--- WHAT TO DO ---
Return exactly and only these lines: the first of the listing through the one containing "S.camera = camo".

◆ ◆ ◆ ◆ ◆

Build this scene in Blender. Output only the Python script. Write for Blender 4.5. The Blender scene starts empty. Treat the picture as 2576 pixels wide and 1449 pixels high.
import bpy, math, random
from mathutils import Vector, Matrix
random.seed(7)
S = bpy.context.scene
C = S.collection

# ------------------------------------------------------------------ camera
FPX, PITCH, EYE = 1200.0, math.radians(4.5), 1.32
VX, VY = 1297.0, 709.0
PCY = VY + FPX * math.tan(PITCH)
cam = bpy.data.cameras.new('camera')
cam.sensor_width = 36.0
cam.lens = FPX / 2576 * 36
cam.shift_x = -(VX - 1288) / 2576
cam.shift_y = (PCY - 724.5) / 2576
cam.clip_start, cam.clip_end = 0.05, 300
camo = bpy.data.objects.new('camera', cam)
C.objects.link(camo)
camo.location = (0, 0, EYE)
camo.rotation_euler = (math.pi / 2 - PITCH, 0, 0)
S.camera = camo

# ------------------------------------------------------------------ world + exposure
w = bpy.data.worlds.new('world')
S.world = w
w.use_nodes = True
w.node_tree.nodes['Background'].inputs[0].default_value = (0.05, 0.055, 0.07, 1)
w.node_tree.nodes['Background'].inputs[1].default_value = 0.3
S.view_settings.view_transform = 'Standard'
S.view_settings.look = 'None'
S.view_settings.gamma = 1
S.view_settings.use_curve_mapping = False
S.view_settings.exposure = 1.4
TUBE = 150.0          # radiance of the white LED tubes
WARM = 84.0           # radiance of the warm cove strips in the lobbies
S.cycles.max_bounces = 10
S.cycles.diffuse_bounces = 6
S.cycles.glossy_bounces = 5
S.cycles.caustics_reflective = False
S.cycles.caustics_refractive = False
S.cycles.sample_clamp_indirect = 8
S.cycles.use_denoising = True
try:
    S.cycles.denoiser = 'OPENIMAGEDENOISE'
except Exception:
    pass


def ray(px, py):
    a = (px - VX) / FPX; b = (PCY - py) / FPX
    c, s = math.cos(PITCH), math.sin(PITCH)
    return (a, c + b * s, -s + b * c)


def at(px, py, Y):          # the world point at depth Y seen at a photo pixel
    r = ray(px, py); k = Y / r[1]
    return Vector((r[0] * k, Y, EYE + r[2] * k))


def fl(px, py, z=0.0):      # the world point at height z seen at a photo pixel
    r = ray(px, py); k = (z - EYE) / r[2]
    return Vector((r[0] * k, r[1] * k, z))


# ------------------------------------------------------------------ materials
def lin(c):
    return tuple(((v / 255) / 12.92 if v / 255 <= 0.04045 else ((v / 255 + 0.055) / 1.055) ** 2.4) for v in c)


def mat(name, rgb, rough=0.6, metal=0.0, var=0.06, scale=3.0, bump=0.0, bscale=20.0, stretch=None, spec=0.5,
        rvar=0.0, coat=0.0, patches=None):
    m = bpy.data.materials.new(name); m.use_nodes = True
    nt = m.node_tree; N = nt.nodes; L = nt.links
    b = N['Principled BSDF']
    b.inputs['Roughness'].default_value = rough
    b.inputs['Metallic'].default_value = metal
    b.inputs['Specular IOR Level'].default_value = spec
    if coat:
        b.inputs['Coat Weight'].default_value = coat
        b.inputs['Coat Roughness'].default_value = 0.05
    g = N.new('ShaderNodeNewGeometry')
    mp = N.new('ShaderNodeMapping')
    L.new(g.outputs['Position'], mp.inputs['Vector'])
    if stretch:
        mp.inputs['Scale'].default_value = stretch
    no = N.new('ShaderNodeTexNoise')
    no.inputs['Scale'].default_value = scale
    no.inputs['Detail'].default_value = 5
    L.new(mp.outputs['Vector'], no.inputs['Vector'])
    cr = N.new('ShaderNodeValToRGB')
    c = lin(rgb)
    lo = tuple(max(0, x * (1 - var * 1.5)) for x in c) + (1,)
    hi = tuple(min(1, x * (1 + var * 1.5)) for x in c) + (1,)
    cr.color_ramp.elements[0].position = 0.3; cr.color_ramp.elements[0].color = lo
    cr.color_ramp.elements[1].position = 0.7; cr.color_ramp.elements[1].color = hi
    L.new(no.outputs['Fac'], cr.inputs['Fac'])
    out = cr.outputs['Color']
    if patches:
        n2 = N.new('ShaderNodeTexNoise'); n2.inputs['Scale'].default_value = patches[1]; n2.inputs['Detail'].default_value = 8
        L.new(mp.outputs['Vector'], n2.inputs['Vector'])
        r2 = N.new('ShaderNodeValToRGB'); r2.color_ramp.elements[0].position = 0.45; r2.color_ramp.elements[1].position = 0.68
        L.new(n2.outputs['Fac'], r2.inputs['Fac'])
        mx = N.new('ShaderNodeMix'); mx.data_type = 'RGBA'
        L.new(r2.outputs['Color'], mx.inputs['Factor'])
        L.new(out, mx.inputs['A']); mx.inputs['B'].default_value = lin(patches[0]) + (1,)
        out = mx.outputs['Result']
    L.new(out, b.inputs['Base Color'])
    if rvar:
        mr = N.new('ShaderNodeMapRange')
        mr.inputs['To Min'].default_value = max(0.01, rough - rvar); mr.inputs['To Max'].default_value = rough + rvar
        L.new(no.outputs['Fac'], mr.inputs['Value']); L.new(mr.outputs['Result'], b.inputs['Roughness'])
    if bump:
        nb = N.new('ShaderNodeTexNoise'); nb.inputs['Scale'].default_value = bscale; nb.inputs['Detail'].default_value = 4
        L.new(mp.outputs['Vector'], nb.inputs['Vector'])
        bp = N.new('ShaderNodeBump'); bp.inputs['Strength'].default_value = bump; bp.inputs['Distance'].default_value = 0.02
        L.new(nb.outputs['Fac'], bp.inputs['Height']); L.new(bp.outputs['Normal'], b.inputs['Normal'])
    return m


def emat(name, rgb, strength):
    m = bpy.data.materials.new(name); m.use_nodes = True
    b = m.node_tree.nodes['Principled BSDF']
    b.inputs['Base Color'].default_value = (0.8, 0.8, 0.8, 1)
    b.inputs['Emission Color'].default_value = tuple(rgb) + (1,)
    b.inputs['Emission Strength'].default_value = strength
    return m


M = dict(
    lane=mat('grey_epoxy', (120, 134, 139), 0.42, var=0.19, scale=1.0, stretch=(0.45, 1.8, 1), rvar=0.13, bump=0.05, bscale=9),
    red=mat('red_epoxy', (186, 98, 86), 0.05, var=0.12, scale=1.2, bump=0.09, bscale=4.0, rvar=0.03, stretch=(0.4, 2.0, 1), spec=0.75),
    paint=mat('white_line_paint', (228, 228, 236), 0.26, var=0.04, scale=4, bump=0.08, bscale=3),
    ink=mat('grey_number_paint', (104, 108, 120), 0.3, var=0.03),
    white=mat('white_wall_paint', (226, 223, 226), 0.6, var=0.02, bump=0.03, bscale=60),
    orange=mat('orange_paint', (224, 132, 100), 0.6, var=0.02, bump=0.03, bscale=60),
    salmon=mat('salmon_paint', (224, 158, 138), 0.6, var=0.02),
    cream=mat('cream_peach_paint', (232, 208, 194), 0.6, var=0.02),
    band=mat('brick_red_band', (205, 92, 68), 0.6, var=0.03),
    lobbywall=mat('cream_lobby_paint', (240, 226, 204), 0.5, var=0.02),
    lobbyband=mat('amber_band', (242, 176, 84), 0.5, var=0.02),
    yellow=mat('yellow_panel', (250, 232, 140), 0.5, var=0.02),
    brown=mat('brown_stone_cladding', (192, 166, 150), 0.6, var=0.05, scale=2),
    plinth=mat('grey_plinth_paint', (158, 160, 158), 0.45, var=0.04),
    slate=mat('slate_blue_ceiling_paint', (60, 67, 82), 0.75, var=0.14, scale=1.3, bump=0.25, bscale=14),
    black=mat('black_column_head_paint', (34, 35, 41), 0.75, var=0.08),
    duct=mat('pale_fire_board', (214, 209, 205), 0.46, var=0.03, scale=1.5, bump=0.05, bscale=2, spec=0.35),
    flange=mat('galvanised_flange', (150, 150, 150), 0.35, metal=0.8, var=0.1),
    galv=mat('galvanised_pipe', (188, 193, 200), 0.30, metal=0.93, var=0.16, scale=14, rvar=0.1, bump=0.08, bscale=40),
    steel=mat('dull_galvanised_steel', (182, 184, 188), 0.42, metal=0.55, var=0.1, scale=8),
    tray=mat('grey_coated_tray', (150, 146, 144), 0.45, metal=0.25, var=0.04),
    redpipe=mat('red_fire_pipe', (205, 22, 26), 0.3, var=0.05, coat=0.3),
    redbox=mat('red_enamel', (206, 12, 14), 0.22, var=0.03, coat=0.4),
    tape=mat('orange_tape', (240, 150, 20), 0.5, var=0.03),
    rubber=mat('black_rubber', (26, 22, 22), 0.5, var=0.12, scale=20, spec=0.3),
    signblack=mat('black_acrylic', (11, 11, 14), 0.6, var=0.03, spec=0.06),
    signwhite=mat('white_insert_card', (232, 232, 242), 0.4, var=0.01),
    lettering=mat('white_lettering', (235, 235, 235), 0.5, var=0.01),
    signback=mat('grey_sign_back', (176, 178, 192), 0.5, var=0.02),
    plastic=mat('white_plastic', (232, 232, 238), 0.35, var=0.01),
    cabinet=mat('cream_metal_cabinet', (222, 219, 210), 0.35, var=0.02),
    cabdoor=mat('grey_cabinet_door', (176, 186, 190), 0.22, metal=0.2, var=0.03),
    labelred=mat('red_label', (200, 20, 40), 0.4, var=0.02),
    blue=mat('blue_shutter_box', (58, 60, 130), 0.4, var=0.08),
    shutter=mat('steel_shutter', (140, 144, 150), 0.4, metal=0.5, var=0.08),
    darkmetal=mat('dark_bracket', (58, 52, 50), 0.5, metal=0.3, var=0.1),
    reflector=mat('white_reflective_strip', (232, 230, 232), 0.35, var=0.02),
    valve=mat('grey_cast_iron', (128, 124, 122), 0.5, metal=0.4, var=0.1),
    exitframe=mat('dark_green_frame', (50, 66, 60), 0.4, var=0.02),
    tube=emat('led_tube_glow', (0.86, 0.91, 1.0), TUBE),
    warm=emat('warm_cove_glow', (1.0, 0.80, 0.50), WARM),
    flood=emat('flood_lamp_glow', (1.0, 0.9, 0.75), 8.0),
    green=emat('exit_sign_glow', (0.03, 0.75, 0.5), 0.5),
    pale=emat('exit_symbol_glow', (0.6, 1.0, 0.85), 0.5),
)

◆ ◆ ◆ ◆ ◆

--- FULL ANSWER ---
Build this scene in Blender. Output only the Python script. Write for Blender 4.5. The Blender scene starts empty. Treat the picture as 2576 pixels wide and 1449 pixels high.
import bpy, math, random
from mathutils import Vector, Matrix
random.seed(7)
S = bpy.context.scene
C = S.collection

# ------------------------------------------------------------------ camera
FPX, PITCH, EYE = 1200.0, math.radians(4.5), 1.32
VX, VY = 1297.0, 709.0
PCY = VY + FPX * math.tan(PITCH)
cam = bpy.data.cameras.new('camera')
cam.sensor_width = 36.0
cam.lens = FPX / 2576 * 36
cam.shift_x = -(VX - 1288) / 2576
cam.shift_y = (PCY - 724.5) / 2576
cam.clip_start, cam.clip_end = 0.05, 300
camo = bpy.data.objects.new('camera', cam)
C.objects.link(camo)
camo.location = (0, 0, EYE)
camo.rotation_euler = (math.pi / 2 - PITCH, 0, 0)
S.camera = camo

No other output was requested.